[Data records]

▶

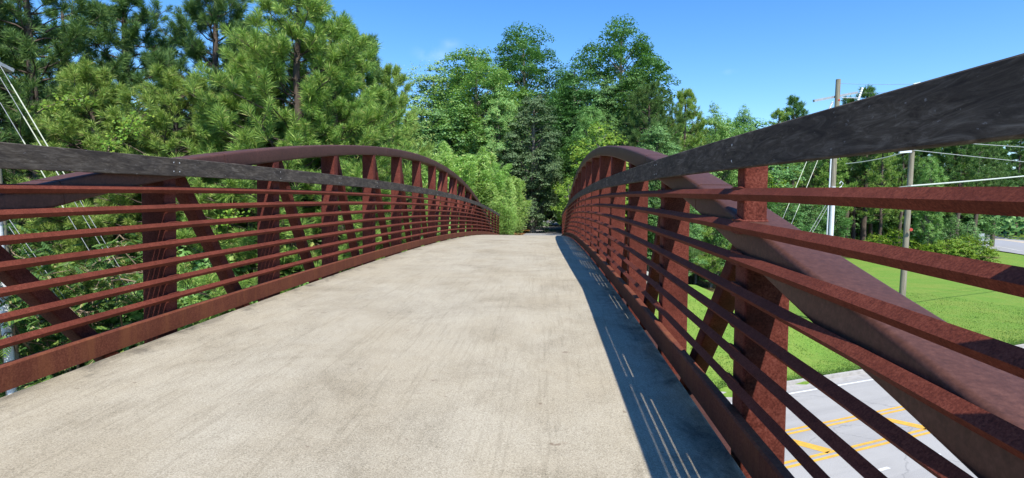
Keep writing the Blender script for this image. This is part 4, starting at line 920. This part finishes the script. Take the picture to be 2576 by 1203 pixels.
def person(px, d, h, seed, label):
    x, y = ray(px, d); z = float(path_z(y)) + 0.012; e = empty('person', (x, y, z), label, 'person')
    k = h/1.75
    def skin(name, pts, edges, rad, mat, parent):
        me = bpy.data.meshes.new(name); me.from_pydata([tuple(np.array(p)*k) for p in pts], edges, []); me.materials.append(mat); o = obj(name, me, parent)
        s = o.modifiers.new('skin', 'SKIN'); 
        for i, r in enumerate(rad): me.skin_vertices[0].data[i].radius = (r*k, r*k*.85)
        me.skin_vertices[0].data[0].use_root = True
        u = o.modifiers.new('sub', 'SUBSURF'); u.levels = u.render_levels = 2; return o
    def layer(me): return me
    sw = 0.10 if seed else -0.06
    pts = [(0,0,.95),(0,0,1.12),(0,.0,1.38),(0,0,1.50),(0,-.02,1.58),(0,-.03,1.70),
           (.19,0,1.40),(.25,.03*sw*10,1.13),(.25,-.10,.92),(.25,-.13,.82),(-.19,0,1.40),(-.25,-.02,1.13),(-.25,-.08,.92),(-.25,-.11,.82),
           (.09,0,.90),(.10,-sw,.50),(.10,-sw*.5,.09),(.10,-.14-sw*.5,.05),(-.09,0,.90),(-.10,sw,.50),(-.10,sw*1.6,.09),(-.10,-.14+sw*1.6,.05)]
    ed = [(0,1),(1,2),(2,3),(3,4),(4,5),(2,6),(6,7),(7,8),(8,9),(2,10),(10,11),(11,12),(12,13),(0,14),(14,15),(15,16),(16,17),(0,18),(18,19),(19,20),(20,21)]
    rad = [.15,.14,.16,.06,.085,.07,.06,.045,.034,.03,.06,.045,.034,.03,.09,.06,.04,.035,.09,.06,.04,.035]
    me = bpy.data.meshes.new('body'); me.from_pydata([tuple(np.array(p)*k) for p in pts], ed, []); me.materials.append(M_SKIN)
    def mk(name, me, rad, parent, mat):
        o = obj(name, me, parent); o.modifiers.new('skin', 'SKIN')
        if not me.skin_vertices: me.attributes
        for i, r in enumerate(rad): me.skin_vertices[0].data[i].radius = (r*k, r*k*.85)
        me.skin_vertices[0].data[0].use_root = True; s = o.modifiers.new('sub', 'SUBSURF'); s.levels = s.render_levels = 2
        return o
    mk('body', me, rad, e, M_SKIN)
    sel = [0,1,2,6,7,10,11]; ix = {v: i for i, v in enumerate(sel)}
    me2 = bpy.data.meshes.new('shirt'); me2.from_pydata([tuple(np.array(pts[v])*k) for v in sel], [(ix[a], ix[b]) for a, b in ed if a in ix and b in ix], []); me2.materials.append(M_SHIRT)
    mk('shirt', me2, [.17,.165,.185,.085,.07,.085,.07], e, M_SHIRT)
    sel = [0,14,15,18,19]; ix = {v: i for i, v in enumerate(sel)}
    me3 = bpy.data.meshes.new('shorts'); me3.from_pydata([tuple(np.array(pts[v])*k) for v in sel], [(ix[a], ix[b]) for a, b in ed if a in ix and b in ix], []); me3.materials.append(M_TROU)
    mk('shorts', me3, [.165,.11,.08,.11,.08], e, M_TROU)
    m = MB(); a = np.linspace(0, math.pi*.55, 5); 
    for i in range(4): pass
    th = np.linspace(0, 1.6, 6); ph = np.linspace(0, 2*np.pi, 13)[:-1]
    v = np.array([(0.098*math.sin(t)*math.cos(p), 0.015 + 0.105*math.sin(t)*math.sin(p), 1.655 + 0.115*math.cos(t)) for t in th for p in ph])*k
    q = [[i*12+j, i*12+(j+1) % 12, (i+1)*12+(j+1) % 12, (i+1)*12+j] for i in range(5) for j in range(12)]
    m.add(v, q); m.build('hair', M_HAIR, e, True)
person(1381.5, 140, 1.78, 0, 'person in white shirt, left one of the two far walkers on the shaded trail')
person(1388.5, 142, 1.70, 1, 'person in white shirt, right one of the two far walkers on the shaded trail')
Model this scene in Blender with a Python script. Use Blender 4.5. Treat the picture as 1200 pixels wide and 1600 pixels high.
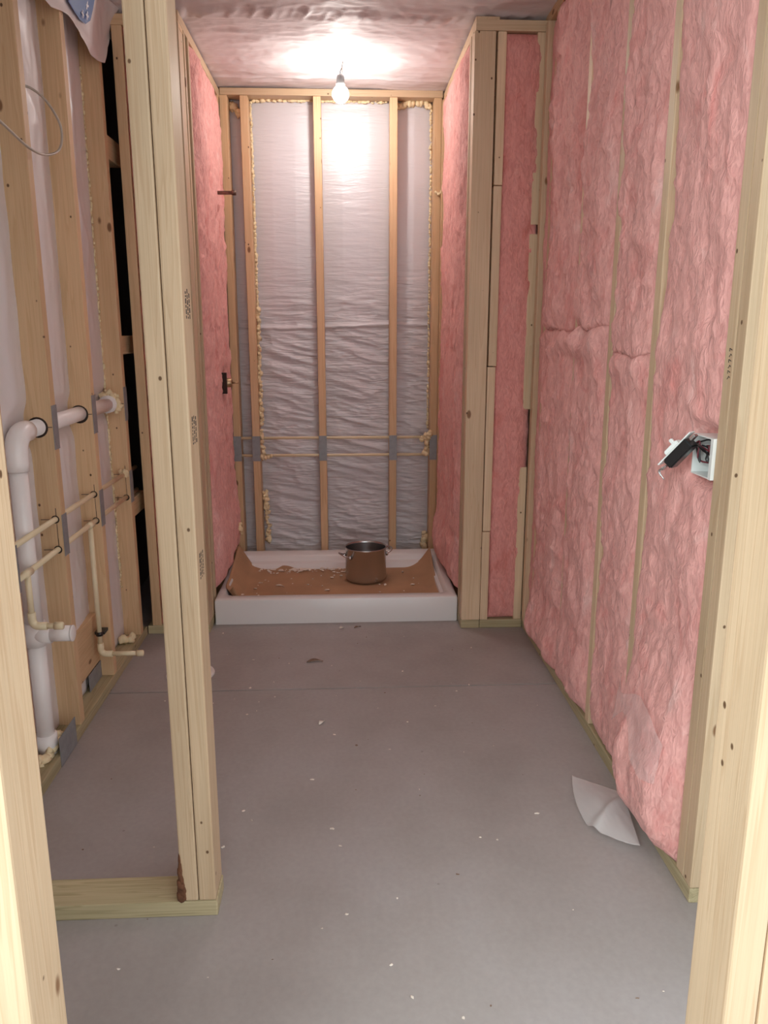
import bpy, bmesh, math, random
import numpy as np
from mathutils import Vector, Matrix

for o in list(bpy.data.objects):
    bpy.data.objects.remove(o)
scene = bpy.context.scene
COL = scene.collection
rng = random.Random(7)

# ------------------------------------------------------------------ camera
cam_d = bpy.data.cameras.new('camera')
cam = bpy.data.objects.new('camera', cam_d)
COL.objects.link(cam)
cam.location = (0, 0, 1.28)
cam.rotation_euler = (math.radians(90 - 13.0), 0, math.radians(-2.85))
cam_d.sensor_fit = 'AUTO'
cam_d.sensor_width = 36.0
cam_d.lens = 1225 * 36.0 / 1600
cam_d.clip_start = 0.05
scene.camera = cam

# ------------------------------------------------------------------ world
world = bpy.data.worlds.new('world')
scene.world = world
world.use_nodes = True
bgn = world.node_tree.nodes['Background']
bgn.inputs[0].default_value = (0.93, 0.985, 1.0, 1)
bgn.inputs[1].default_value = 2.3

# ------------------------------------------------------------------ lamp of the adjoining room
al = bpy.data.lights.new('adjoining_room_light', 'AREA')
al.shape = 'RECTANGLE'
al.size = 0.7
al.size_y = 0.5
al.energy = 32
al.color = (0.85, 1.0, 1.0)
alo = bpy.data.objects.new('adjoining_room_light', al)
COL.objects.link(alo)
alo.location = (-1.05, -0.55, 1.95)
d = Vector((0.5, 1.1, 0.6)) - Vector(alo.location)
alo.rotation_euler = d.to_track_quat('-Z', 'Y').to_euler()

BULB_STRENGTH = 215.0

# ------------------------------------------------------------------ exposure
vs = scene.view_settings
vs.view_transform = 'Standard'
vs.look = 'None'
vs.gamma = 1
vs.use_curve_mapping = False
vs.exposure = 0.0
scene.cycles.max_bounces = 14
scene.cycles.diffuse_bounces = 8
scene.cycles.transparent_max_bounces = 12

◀

Exercise brief. Without the pictures, transcribe the listing above exactly.

Response below.
Keep writing the Blender script for this image. This is part 4, starting at line 920. This part finishes the script. Take the picture to be 2576 by 1203 pixels.
def person(px, d, h, seed, label):
    x, y = ray(px, d); z = float(path_z(y)) + 0.012; e = empty('person', (x, y, z), label, 'person')
    k = h/1.75
    def skin(name, pts, edges, rad, mat, parent):
        me = bpy.data.meshes.new(name); me.from_pydata([tuple(np.array(p)*k) for p in pts], edges, []); me.materials.append(mat); o = obj(name, me, parent)
        s = o.modifiers.new('skin', 'SKIN'); 
        for i, r in enumerate(rad): me.skin_vertices[0].data[i].radius = (r*k, r*k*.85)
        me.skin_vertices[0].data[0].use_root = True
        u = o.modifiers.new('sub', 'SUBSURF'); u.levels = u.render_levels = 2; return o
    def layer(me): return me
    sw = 0.10 if seed else -0.06
    pts = [(0,0,.95),(0,0,1.12),(0,.0,1.38),(0,0,1.50),(0,-.02,1.58),(0,-.03,1.70),
           (.19,0,1.40),(.25,.03*sw*10,1.13),(.25,-.10,.92),(.25,-.13,.82),(-.19,0,1.40),(-.25,-.02,1.13),(-.25,-.08,.92),(-.25,-.11,.82),
           (.09,0,.90),(.10,-sw,.50),(.10,-sw*.5,.09),(.10,-.14-sw*.5,.05),(-.09,0,.90),(-.10,sw,.50),(-.10,sw*1.6,.09),(-.10,-.14+sw*1.6,.05)]
    ed = [(0,1),(1,2),(2,3),(3,4),(4,5),(2,6),(6,7),(7,8),(8,9),(2,10),(10,11),(11,12),(12,13),(0,14),(14,15),(15,16),(16,17),(0,18),(18,19),(19,20),(20,21)]
    rad = [.15,.14,.16,.06,.085,.07,.06,.045,.034,.03,.06,.045,.034,.03,.09,.06,.04,.035,.09,.06,.04,.035]
    me = bpy.data.meshes.new('body'); me.from_pydata([tuple(np.array(p)*k) for p in pts], ed, []); me.materials.append(M_SKIN)
    def mk(name, me, rad, parent, mat):
        o = obj(name, me, parent); o.modifiers.new('skin', 'SKIN')
        if not me.skin_vertices: me.attributes
        for i, r in enumerate(rad): me.skin_vertices[0].data[i].radius = (r*k, r*k*.85)
        me.skin_vertices[0].data[0].use_root = True; s = o.modifiers.new('sub', 'SUBSURF'); s.levels = s.render_levels = 2
        return o
    mk('body', me, rad, e, M_SKIN)
    sel = [0,1,2,6,7,10,11]; ix = {v: i for i, v in enumerate(sel)}
    me2 = bpy.data.meshes.new('shirt'); me2.from_pydata([tuple(np.array(pts[v])*k) for v in sel], [(ix[a], ix[b]) for a, b in ed if a in ix and b in ix], []); me2.materials.append(M_SHIRT)
    mk('shirt', me2, [.17,.165,.185,.085,.07,.085,.07], e, M_SHIRT)
    sel = [0,14,15,18,19]; ix = {v: i for i, v in enumerate(sel)}
    me3 = bpy.data.meshes.new('shorts'); me3.from_pydata([tuple(np.array(pts[v])*k) for v in sel], [(ix[a], ix[b]) for a, b in ed if a in ix and b in ix], []); me3.materials.append(M_TROU)
    mk('shorts', me3, [.165,.11,.08,.11,.08], e, M_TROU)
    m = MB(); a = np.linspace(0, math.pi*.55, 5); 
    for i in range(4): pass
    th = np.linspace(0, 1.6, 6); ph = np.linspace(0, 2*np.pi, 13)[:-1]
    v = np.array([(0.098*math.sin(t)*math.cos(p), 0.015 + 0.105*math.sin(t)*math.sin(p), 1.655 + 0.115*math.cos(t)) for t in th for p in ph])*k
    q = [[i*12+j, i*12+(j+1) % 12, (i+1)*12+(j+1) % 12, (i+1)*12+j] for i in range(5) for j in range(12)]
    m.add(v, q); m.build('hair', M_HAIR, e, True)
person(1381.5, 140, 1.78, 0, 'person in white shirt, left one of the two far walkers on the shaded trail')
person(1388.5, 142, 1.70, 1, 'person in white shirt, right one of the two far walkers on the shaded trail')
Model this scene in Blender with a Python script. Use Blender 4.5. Treat the picture as 1200 pixels wide and 1600 pixels high.
import bpy, bmesh, math, random
import numpy as np
from mathutils import Vector, Matrix

for o in list(bpy.data.objects):
    bpy.data.objects.remove(o)
scene = bpy.context.scene
COL = scene.collection
rng = random.Random(7)

# ------------------------------------------------------------------ camera
cam_d = bpy.data.cameras.new('camera')
cam = bpy.data.objects.new('camera', cam_d)
COL.objects.link(cam)
cam.location = (0, 0, 1.28)
cam.rotation_euler = (math.radians(90 - 13.0), 0, math.radians(-2.85))
cam_d.sensor_fit = 'AUTO'
cam_d.sensor_width = 36.0
cam_d.lens = 1225 * 36.0 / 1600
cam_d.clip_start = 0.05
scene.camera = cam

# ------------------------------------------------------------------ world
world = bpy.data.worlds.new('world')
scene.world = world
world.use_nodes = True
bgn = world.node_tree.nodes['Background']
bgn.inputs[0].default_value = (0.93, 0.985, 1.0, 1)
bgn.inputs[1].default_value = 2.3

# ------------------------------------------------------------------ lamp of the adjoining room
al = bpy.data.lights.new('adjoining_room_light', 'AREA')
al.shape = 'RECTANGLE'
al.size = 0.7
al.size_y = 0.5
al.energy = 32
al.color = (0.85, 1.0, 1.0)
alo = bpy.data.objects.new('adjoining_room_light', al)
COL.objects.link(alo)
alo.location = (-1.05, -0.55, 1.95)
d = Vector((0.5, 1.1, 0.6)) - Vector(alo.location)
alo.rotation_euler = d.to_track_quat('-Z', 'Y').to_euler()

BULB_STRENGTH = 215.0

# ------------------------------------------------------------------ exposure
vs = scene.view_settings
vs.view_transform = 'Standard'
vs.look = 'None'
vs.gamma = 1
vs.use_curve_mapping = False
vs.exposure = 0.0
scene.cycles.max_bounces = 14
scene.cycles.diffuse_bounces = 8
scene.cycles.transparent_max_bounces = 12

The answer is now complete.